Pracuj powoli i metodycznie aby powrócić do formy. Pamiętaj, że jeszcze tego nie osiągnąłeś. W końcu, nie rozczarowuj się, kiedy rzeczy, które kiedyś były proste teraz wydają się dosyć trudne. Z czasem (i wysiłkiem) twoje ciało będzie mogło zrobić to, co nakazuje mu umysł bez zbytniego kłopotu. Najtrudniejszą rzeczą - szczególnie jeśli byłeś bardzo uzdolniony - jest oparcie się pokusie energicznego wykonywania ruchów.

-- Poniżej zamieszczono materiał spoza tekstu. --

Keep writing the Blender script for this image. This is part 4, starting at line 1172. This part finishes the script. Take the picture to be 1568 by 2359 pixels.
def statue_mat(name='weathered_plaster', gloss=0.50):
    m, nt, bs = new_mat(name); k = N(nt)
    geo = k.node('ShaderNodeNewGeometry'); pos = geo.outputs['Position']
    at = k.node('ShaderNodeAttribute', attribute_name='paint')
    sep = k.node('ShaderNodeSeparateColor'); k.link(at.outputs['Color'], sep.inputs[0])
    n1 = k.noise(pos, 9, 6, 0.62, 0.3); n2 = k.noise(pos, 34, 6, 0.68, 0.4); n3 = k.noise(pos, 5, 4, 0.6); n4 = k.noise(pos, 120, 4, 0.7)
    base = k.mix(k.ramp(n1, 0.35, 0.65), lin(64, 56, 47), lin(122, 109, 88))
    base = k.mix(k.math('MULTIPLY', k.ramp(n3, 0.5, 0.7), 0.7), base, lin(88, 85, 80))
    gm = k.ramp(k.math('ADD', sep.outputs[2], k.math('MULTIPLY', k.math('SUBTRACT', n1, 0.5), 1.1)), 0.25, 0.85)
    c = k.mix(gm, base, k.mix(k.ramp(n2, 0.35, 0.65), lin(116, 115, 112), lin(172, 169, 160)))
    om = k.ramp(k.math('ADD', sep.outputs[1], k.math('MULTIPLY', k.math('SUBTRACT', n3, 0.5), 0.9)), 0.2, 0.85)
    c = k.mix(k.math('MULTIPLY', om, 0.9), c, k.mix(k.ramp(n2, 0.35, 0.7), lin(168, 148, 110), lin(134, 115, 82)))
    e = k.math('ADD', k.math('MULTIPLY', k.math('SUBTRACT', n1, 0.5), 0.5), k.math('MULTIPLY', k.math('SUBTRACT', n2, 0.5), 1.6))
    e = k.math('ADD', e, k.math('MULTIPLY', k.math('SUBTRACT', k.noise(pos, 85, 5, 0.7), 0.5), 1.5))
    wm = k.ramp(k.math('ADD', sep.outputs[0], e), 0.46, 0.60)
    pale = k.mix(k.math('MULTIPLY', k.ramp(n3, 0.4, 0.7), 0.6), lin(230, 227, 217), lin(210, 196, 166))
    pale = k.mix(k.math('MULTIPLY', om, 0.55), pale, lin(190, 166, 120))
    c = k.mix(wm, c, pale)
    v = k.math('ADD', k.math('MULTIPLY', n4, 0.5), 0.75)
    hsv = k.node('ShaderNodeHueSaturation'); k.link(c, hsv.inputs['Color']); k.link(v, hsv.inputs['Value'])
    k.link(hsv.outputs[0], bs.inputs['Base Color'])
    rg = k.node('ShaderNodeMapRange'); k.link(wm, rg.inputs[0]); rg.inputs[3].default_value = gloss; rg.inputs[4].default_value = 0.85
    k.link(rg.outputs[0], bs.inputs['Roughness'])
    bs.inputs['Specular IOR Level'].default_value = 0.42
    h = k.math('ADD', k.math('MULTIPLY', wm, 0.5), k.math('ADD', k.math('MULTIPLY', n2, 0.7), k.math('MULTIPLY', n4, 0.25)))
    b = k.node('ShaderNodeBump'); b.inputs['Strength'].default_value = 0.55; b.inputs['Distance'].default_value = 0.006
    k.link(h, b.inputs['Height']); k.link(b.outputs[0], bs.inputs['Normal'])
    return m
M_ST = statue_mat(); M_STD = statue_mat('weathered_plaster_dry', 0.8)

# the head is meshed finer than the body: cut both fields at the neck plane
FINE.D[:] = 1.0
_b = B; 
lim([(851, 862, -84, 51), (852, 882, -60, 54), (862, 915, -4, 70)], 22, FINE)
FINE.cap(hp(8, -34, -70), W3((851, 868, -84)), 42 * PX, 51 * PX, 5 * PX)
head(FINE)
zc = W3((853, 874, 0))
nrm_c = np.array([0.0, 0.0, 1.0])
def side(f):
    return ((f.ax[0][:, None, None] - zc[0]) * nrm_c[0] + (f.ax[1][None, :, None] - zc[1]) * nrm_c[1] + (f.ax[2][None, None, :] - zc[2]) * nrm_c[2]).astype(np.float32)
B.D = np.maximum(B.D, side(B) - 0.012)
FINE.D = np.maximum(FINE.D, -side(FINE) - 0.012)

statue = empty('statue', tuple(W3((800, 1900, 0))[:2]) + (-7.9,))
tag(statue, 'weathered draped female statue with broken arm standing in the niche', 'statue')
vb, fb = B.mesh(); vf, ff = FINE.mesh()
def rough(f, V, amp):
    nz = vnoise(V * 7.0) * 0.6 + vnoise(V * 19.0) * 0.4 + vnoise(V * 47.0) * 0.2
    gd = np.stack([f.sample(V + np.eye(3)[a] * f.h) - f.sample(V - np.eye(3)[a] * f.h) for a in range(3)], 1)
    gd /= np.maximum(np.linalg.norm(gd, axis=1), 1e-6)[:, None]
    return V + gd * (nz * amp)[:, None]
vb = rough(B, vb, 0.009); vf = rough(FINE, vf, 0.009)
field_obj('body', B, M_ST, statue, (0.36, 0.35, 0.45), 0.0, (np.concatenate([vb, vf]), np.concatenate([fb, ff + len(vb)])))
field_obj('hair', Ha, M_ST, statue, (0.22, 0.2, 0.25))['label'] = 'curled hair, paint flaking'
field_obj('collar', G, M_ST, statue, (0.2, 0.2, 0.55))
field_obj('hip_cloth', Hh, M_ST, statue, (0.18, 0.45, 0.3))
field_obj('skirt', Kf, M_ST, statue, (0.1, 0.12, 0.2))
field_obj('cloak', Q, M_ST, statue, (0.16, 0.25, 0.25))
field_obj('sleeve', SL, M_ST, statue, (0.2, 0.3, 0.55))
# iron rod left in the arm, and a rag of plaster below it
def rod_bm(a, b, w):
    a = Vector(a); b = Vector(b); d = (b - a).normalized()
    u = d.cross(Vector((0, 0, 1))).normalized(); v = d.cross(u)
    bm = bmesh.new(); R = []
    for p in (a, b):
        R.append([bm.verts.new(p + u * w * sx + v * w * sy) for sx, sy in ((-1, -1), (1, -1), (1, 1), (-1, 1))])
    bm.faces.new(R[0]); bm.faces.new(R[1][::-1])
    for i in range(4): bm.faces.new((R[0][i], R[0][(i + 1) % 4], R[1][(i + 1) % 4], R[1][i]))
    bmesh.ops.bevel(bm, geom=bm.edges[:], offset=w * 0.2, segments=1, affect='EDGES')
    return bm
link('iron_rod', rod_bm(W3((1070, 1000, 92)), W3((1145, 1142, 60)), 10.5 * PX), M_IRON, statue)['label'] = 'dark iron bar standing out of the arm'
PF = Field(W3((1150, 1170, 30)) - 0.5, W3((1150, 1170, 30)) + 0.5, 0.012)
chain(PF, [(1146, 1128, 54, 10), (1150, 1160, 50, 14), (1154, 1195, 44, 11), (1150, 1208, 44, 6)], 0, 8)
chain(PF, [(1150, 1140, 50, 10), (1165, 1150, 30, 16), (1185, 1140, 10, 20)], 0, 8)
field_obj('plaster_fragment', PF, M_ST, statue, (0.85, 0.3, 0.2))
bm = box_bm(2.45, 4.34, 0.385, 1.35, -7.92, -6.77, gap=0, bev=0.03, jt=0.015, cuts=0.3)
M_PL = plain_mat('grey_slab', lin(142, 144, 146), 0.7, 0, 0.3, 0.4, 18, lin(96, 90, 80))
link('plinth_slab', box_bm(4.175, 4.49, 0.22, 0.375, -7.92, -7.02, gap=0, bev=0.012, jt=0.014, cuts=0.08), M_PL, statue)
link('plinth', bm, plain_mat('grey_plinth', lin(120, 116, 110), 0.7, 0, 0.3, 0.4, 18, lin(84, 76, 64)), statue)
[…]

Kiedy zacząłem swoją powrotną podróż po dawną formę zerwałem jednocześnie mięśnie brzucha i pleców wykonując kopnięcie Lotosowe tak jak kiedyś. Nie trzeba mówić, że tydzień rehabilitacji i bólu udzielił mi cennej lekcji. Bądź cierpliwy, wykorzystaj czas rozgrzewki i nie trać z oczu widoku tego, jak dobrze się bawisz. Powracanie do formy to realistyczny cel, dopóki jesteś opanowany i pamiętasz, że kiedy wychodzisz z wprawy, wymaga jedynie więcej wysiłku aby do niej powrócić.